[TO BE DONE] Check every line below for the word "More" and show those that hold it.

[DATA SHOWN]

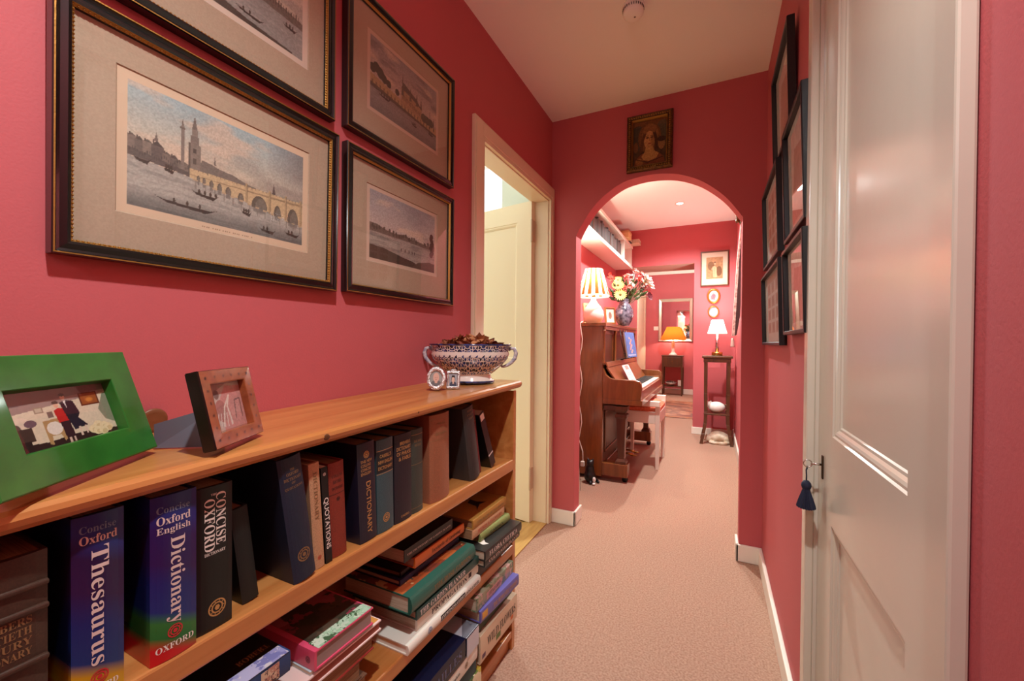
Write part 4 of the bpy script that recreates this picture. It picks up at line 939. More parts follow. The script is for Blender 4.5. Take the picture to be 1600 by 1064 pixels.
# ------------------------------------------------------------------ things on the bookcase
def couple_photo():
    cv = Canvas(180, 110, (214, 200, 172))
    cv.rect(0, .80, 1, 1, (118, 92, 90)); cv.poly([(0, .62), (1, .80), (1, .86), (0, .74)], (150, 126, 118)); cv.poly([(0, .74), (1, .86), (1, 1), (0, 1)], (118, 92, 90))
    cv.rect(.70, .60, .90, .84, (96, 48, 24)); cv.rect(.715, .625, .885, .815, (150, 82, 36)); cv.ell(.80, .70, .05, .05, (216, 140, 60), .8, .8)
    cv.rect(.26, .60, .34, .70, (150, 130, 108)); cv.rect(.275, .615, .325, .685, (190, 176, 150)); cv.rect(.36, .50, .41, .60, (120, 100, 90))
    cv.poly([(0, 0), (0, .16), (.3, .12), (.62, .16), (1, .1), (1, 0)], (52, 30, 28))
    cv.ell(.12, .50, .07, .09, (220, 200, 176)); cv.ell(.20, .46, .05, .06, (110, 84, 92)); cv.ell(.06, .40, .06, .10, (96, 78, 70)); cv.rect(.04, .18, .20, .40, (70, 52, 44)); cv.rect(.02, .02, .16, .2, (44, 28, 26))
    cv.poly([(.30, .46), (.46, .48), (.47, .12), (.44, .08), (.42, .2), (.34, .2), (.33, .06), (.30, .08)], (176, 140, 92)); cv.ell(.385, .32, .07, .11, (224, 216, 200))
    cv.poly([(.425, .60), (.47, .64), (.52, .62), (.535, .40), (.44, .38)], (184, 40, 36)); cv.ell(.462, .695, .024, .048, (216, 168, 138)); cv.ell(.46, .735, .030, .030, (70, 44, 32))
    cv.poly([(.45, .40), (.535, .40), (.55, .10), (.46, .10)], (56, 30, 36))
    cv.poly([(.50, .72), (.56, .75), (.63, .72), (.66, .50), (.62, .40), (.53, .42)], (36, 30, 40)); cv.ell(.545, .81, .024, .05, (218, 172, 142)); cv.ell(.545, .85, .028, .028, (58, 38, 28)); cv.poly([(.535, .75), (.56, .75), (.553, .62)], (228, 222, 214))
    cv.poly([(.53, .42), (.63, .42), (.70, .26), (.62, .24), (.56, .22)], (38, 32, 46)); cv.rect(.60, .10, .62, .26, (214, 190, 170)); cv.rect(.66, .12, .68, .26, (214, 190, 170)); cv.rect(.48, .03, .50, .12, (206, 178, 160)); cv.rect(.52, .04, .54, .12, (206, 178, 160))
    cv.poly([(.86, .5), (.96, .78), (1, .8), (1, .2), (.9, .3)], (110, 120, 96), .8)
    for x, y in ((.74, .16), (.80, .22), (.86, .18), (.78, .12), (.90, .14), (.84, .1)): cv.ell(x, y, .05, .075, (230, 212, 168)); cv.ell(x + .01, y - .02, .03, .04, (210, 186, 140))
    cv.tint(1, 7, .08, 60, 40); return cv
def leaning_frame(name, label, br, u, lean, w, h, t, prof, mis, fm, win, cv, label_photo=None, strut=None, glass=True):
    u = Vector((*u, 0)).normalized(); n = u.cross(Vector((0, 0, 1))).normalized(); a = R(lean)
    up = Vector((0, 0, 1)) * math.cos(a) - n * math.sin(a); nn = u.cross(up)
    org = Vector(br) - u * w
    root = thing(name, label, 'photo frame', frame_of(org, u, up, nn))
    sweep_frame(w, h, prof, mis).build('frame', fm, root)
    MB().box((.001, .001, -.002), (w - .001, h - .001, 0)).build('backing', mat('dark_backing', (30, 28, 30), .7), root)
    picture('photograph', cv, win[2] - win[0], win[3] - win[1], root, prof[-1][1] + .0005, (win[0], win[1]))
    if glass:
        z = prof[-1][1] + .002
        MB().add([(win[0], win[1], z), (win[2], win[1], z), (win[2], win[3], z), (win[0], win[3], z)], [(0, 1, 2, 3)]).build('glass', glass_mat(), root)
    if strut: strut(root, w, h)
    return root
green_lq = mat('green_lacquer', (44, 116, 40), 0.35, noise=(30, (36, 100, 34), (1, 1, 1)), coat=.25)
zt = top_z(.303)
gp = [(0, 0), (0, .014), (.001, .016), (.002, .0165), (.0375, .0165), (.0385, .016), (.040, .004)]
def gstrut(root, w, h):
    MB().add([(w * .4, h * .8, -.003), (w * .6, h * .8, -.003), (w * .62, .0165, -.055), (w * .38, .0165, -.055), (w * .4, h * .8, -.006), (w * .6, h * .8, -.006), (w * .62, .0165, -.058), (w * .38, .0165, -.058)], [(0, 1, 2, 3), (4, 5, 6, 7), (0, 1, 5, 4), (1, 2, 6, 5), (2, 3, 7, 6), (3, 0, 4, 7)]).build('strut', mat('grey_felt', (104, 104, 116), .9), root)
leaning_frame('photo_frame', 'wide green lacquered photo frame with a snapshot of a couple, nearest on the bookcase top', (-.738, .303, zt + .0045), (-.5755, .8178), 18, .215, .146, .016, gp, [0] * 6, [green_lq], (.040, .038, .175, .108), couple_photo(), strut=gstrut)
def sketch_photo():
    cv = Canvas(90, 90, (190, 178, 166)); cv.poly([(.3, 0), (.35, .7), (.55, .95), (1, .9), (1, 0)], (196, 142, 134)); cv.poly([(0, .75), (.6, 1), (0, 1)], (150, 136, 126))
    cv.ell(.25, .78, .08, .1, (120, 104, 96)); cv.ell(.3, .42, .16, .24, (170, 120, 112)); cv.line([(.3, .1), (.42, .5), (.6, .72), (.5, .5), (.55, .1)], .02, (222, 208, 194)); cv.line([(.7, .2), (.75, .6), (.92, .62), (.9, .2)], .015, (130, 96, 92))
    for k in range(5): cv.line([(.12 + .1 * k, .08), (.2 + .08 * k, .36)], .012, (214, 200, 190))
    cv.tint(1, 8, .15); return cv
sp = [(0, 0), (0, .015), (.001, .017), (.019, .0165), (.0205, .016), (.022, .006)]
def sstrut(root, w, h):
    inv = root.matrix_world.inverted(); z = top_z(.378) + .0008
    P = [Vector(p) for p in ((-.752, .318, z), (-.672, .372, z), (-.683, .378, z + .064), (-.752, .318, z + .036))]
    nn_ = (P[1] - P[0]).cross(Vector((0, 0, 1))).normalized() * .0025
    v = [inv @ p for p in P] + [inv @ (p - nn_) for p in P]
    MB().add(v, [(0, 1, 2, 3), (4, 5, 6, 7), (0, 1, 5, 4), (1, 2, 6, 5), (2, 3, 7, 6), (3, 0, 4, 7)]).build('strut', mat('grey_felt', (104, 104, 116), .9), root)
inlay_wood = wood_mat('walnut_veneer', (126, 62, 32), (160, 88, 48), 30, (1, 1, 1), .2, .6)
sf = leaning_frame('photo_frame', 'small square inlaid walnut photo frame with dark sides, next to the green one', (-.698, .434, top_z(.434) + .004), (-.4953, .8687), 13, .123, .114, .017, sp, [0, 0, 1, 1, 1], [mat('ebonised_edge', (26, 18, 14), .3), inlay_wood], (.022, .022, .101, .092), sketch_photo(), strut=sstrut)
mb = MB()
for k in range(6):
    for x, y in ((.011, .012 + k * .018), (.112, .012 + k * .018), (.012 + k * .0198, .011), (.012 + k * .0198, .103)):
        ring(mb, (x - .0016, y - .0016, x + .0016, y + .0016), (x - .0009, y - .0009, x + .0009, y + .0009), .0172, .0172)
mb.build('inlay', mat('dark_inlay', (60, 26, 18), .4), sf)
t = thing('wooden_disc', 'small brown wooden disc leaning on the wall between the two photo frames', 'ornament', frame_of((-.886, .372, top_z(.372) + .0215), (0, 1, 0), (.12, 0, .99), (.99, 0, -.12)))
MB().lathe([(0, 0), (.021, 0), (.022, .003), (.020, .006), (.014, .005), (0, .0065)], 28).build('disc', mat('brown_wood', (120, 72, 44), .4), t)
t.name = 'wooden_disc'

# blue and white footed bowl
bw = bpy.data.materials.new('blue_white_glaze'); bw.use_nodes = True
nt = bw.node_tree; b = nt.nodes['Principled BSDF']; b.inputs['Roughness'].default_value = .12; b.inputs['Coat Weight'].default_value = .5
tc = nt.nodes.new('ShaderNodeTexCoord'); sp_ = nt.nodes.new('ShaderNodeSeparateXYZ'); nt.links.new(tc.outputs['Object'], sp_.inputs[0])
def mth(op, a, b_=None, c=None):
    n = nt.nodes.new('ShaderNodeMath'); n.operation = op
    for i, x in enumerate((a, b_, c)):
        if x is None: continue
        if isinstance(x, (int, float)): n.inputs[i].default_value = x
        else: nt.links.new(x, n.inputs[i])
    return n.outputs[0]
ang = mth('ARCTAN2', mth('MULTIPLY', sp_.outputs[1], 1.42), sp_.outputs[0]); z = sp_.outputs[2]
cmb = nt.nodes.new('ShaderNodeCombineXYZ')
fold = mth('ABSOLUTE', mth('SUBTRACT', mth('FRACT', mth('MULTIPLY', ang, 16 / 6.28318)), .5))
nt.links.new(fold, cmb.inputs[0]); nt.links.new(mth('MULTIPLY', z, 17), cmb.inputs[1])
vo = nt.nodes.new('ShaderNodeTexVoronoi'); vo.inputs['Scale'].default_value = 5.5; vo.feature = 'DISTANCE_TO_EDGE'; nt.links.new(cmb.outputs[0], vo.inputs['Vector'])
leafy = mth('GREATER_THAN', vo.outputs['Distance'], .085)
zz = mth('MULTIPLY', mth('SINE', mth('MULTIPLY', ang, 24)), .006)
mid = mth('MULTIPLY', mth('GREATER_THAN', z, .0885), mth('LESS_THAN', z, .106))         # pale band with small points
pts = mth('GREATER_THAN', mth('ADD', mth('MULTIPLY', mth('ABSOLUTE', mth('SINE', mth('MULTIPLY', ang, 18))), .012), .084), z)
foot = mth('LESS_THAN', z, .030)
edge = mth('MAXIMUM', mth('GREATER_THAN', z, .1265), mth('LESS_THAN', z, .0085))
blue = mth('MULTIPLY', leafy, mth('SUBTRACT', 1.0, mid))
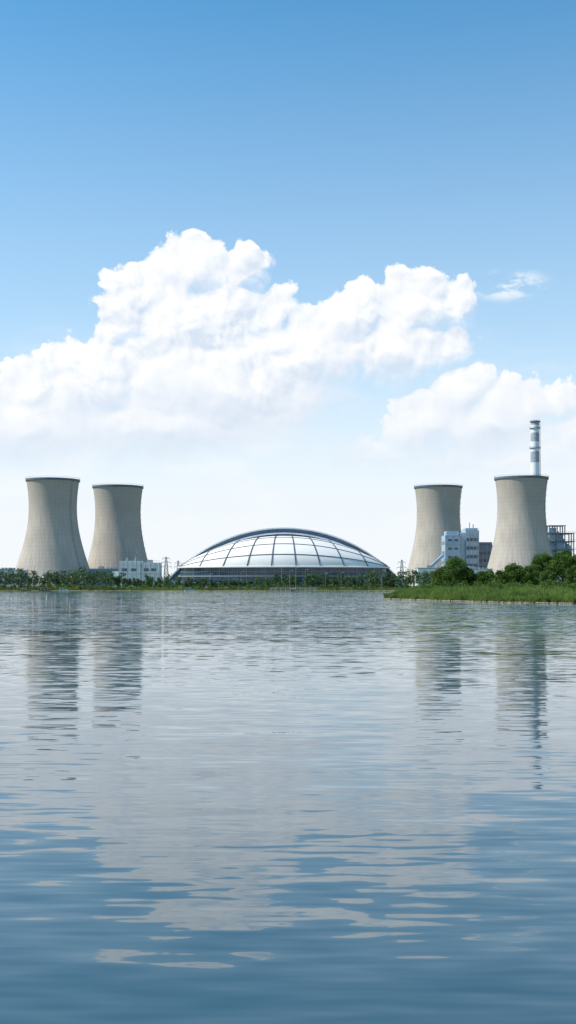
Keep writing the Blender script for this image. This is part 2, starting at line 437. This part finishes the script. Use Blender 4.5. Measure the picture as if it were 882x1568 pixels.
# ------------------------------------------------------------ buildings
def building(name,X0,X1,Y0,Y1,Z0,Z1,wall,floors=3,bays=8,win=.5,roof=M_roof,wh=.42):
    e=empty(name,((X0+X1)/2,Y0,Z0)); w=(X1-X0)/2; D=Y1-Y0; H=Z1-Z0
    m=MB(); m.box(-w,w,0,D,-1.5,H); m.obj('walls',wall,e)
    m=MB(); m.box(-w-.25,w+.25,-.25,D+.25,H,H+.35); m.box(-w*.4,-w*.1,D*.3,D*.6,H+.35,H+2.2)
    for k in range(3): m.box(w*(.2+.22*k),w*(.3+.22*k),D*.2,D*.35,H+.35,H+1.3)
    m.obj('roof',roof,e)
    g=MB();f=MB(); fh=H/floors; bw=2*w/bays
    for i in range(floors):
        z=i*fh+fh*.32
        for j in range(bays):
            x0=-w+j*bw+bw*(1-win)/2; x1=x0+bw*win
            g.box(x0,x1,-.06,.1,z,z+fh*wh)
            f.box(x0-.12,x1+.12,-.16,-.0,z-.22,z-.02); 
        f.box(-w,w,-.1,-.0,(i+1)*fh-.5,(i+1)*fh-.25)
    nb=max(2,int(D/bw))
    for i in range(floors):
        z=i*fh+fh*.32
        for j in range(nb):
            y0=D*j/nb+D/nb*.3
            for s in(-1,1): g.box(min(s*w,s*(w+.06)),max(s*w,s*(w+.06)),y0,y0+D/nb*.4,z,z+fh*wh)
    g.obj('windows',M_glass,e); f.obj('trim',M_grey,e)
    m=MB(); m.box(w*.5,w*.5+2.4,-.12,.1,-.2,2.6); m.obj('door',M_rim,e)
    return e
building('warehouse',94.7,119,800,820,2,15.5,M_offw,2,9,.4,wh=.25)
building('warehouse',128,152,815,830,2,15,M_offw,2,9,.4,wh=.25)
building('workshop_building',-155,-131,850,870,2,15.5,M_blued,2,8)
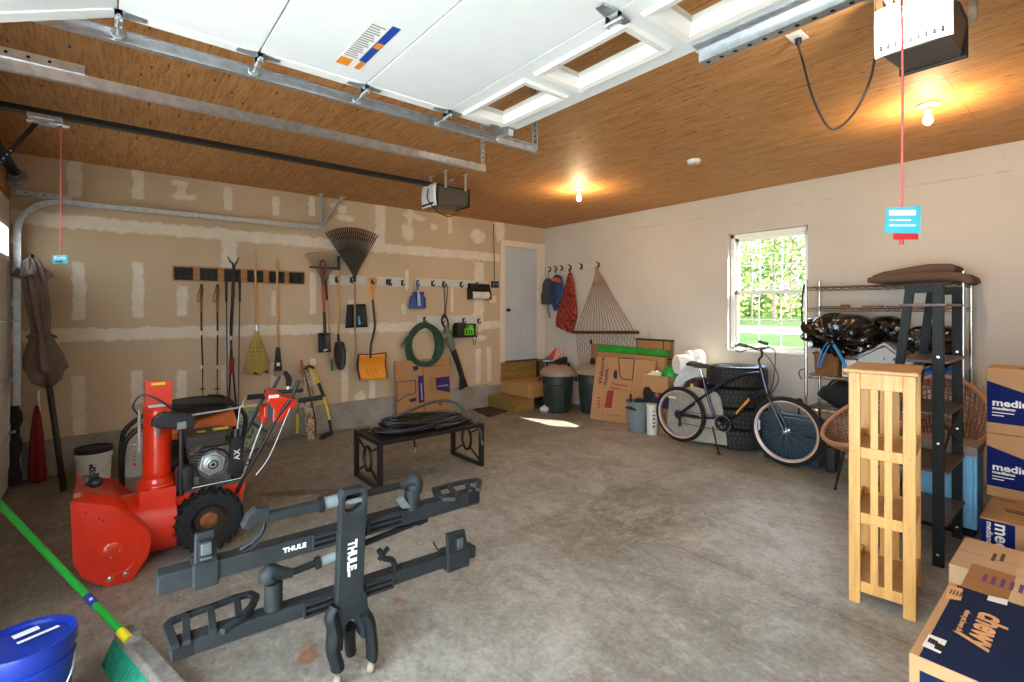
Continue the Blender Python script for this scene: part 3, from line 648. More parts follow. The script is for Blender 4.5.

[WRITTEN SOLUTION]
Write part 4 of the bpy script that recreates this picture. It picks up at line 939. More parts follow. The script is for Blender 4.5. Take the picture to be 1600 by 1064 pixels.
Continue the Blender Python script for this scene: part 3, from line 648. More parts follow. The script is for Blender 4.5.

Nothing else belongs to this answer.